After a couple of months, the production team had worked up an itinerary and scheduled locations. Over the course of three days in mid-May and a follow-up day in June, we were to shoot on location at Willington, Connecticut—in the town hall, library and old cemetery—and also in Rhode Island at the graves of Mercy Brown in Exeter and Simon Whipple Aldrich in North Smithfield. It felt great to be back on the vampire trail after a long break!

Our search in the old cemetery for unmarked graves that could be those of Isaac Johnson’s family, using electro-magnetic imaging, was less successful than our research at the town hall. Although I still haven’t located the graves of the Johnson family, I was able to document their actual existence. According to town records, Isaac Johnson married Elizabeth Beal on July 15, 1756. They had eight children, and two of them match the details provided in Moses Holmes’s letter: Amos died on July 15, 1782 (at the age of 21 years and nine months), one year and eleven months before the exhumations; Elizabeth died on May 18, 1783 (at the age of 18 years and eleven months), one year prior to being exhumed. According to the 1790 census, the Isaac Johnson household included two free white males aged sixteen and older, and seventeen “all other free persons.” Besides his immediate family, Isaac had seventeen other people in the household! No one else in the Willington census had even one! Who were all of these people and what were they doing?

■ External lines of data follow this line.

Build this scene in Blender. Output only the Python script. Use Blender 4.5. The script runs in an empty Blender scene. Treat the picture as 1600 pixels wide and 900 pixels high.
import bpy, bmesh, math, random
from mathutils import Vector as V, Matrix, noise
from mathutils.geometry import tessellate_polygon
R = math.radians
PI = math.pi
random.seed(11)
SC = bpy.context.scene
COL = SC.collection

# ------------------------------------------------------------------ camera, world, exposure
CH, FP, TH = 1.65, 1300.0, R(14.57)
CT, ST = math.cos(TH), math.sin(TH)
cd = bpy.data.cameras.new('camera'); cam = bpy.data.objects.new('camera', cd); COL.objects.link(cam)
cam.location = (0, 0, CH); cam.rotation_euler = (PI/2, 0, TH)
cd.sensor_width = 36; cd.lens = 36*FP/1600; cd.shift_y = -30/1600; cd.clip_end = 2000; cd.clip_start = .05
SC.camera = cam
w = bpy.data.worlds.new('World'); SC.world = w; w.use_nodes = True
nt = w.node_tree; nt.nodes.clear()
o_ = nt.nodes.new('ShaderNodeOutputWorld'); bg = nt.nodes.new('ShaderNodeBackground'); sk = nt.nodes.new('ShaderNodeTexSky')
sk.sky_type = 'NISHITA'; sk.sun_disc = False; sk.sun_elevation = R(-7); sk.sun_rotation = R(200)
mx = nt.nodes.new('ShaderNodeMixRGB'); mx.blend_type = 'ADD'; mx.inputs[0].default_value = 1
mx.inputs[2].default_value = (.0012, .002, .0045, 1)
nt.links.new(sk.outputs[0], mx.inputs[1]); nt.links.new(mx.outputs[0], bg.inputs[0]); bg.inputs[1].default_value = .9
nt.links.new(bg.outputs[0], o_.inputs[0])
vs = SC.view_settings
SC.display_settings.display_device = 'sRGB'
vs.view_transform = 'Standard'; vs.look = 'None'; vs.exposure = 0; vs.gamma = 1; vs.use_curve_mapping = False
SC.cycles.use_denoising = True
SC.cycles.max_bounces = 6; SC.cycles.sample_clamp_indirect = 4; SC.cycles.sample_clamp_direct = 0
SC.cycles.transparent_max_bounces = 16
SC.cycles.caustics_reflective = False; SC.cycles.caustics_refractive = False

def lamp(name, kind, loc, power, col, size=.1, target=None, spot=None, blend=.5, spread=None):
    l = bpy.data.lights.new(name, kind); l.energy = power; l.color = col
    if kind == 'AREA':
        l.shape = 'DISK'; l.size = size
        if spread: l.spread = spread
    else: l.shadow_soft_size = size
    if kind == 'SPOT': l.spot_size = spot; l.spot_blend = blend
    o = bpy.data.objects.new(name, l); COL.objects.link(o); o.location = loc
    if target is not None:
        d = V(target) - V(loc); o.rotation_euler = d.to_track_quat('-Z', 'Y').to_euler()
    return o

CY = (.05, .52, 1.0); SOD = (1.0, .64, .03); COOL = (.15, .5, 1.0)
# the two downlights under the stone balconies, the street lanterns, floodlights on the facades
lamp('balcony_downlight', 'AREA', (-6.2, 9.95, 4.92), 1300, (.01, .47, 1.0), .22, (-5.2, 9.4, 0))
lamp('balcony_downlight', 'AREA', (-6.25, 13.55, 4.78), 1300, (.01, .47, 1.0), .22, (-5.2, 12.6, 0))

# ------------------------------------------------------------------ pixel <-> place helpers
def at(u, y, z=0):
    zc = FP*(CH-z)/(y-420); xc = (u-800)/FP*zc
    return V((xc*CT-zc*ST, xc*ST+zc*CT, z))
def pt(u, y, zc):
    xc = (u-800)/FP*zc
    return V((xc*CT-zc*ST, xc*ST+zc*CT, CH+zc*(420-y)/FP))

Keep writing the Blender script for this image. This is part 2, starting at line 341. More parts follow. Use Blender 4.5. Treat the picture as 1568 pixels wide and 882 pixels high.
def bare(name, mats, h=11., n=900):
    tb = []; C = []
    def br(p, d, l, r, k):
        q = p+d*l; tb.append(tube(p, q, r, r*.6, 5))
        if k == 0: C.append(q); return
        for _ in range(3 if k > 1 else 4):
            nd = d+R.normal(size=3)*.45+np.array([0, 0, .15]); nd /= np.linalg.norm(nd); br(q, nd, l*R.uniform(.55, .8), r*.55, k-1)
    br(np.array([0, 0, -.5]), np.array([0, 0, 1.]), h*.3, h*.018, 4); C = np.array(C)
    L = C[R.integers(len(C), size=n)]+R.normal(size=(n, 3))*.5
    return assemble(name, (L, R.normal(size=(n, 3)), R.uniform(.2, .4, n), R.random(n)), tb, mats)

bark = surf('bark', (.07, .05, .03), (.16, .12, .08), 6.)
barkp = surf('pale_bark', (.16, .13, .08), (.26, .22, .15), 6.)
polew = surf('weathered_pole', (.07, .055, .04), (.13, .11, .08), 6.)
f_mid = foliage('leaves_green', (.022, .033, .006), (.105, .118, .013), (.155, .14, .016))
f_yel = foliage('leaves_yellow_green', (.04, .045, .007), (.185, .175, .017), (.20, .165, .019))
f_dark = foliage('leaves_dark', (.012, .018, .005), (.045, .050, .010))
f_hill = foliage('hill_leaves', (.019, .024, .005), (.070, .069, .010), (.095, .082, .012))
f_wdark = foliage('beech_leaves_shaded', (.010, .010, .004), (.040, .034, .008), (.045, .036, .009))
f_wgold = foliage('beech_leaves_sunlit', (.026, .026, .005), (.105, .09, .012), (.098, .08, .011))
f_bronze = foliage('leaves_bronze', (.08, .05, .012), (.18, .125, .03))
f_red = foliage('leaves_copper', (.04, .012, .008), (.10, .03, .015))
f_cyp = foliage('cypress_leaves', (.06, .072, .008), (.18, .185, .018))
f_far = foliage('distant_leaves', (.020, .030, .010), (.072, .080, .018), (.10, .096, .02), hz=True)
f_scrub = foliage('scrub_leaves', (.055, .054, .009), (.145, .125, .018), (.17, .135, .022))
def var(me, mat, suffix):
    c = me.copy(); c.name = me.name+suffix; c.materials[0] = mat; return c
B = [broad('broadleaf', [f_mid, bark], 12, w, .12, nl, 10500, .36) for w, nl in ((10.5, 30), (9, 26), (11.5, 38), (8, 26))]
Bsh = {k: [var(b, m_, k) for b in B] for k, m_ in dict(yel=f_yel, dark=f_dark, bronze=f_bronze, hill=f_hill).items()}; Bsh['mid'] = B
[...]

On December 23, 1799, “In the raising of heavy timbers of the new church, Mr. Johnson was killed outright and blood was on the underpinning for a third of a century. Deacon Holt was broken down to the space of three inches in his middle, so he said, and never enjoyed good health again, though he lived to ‘a good old age.’” Isaac’s blood being visible for a generation incorporates the motif known to folklorists as “the ineradicable bloodstain after bloody tragedy” (motif E422., if you’re taking notes). One wonders if this “bloody tragedy” was seen as divine retribution for what some in the community might have viewed as Isaac’s a sacrilegious act fifteen years earlier.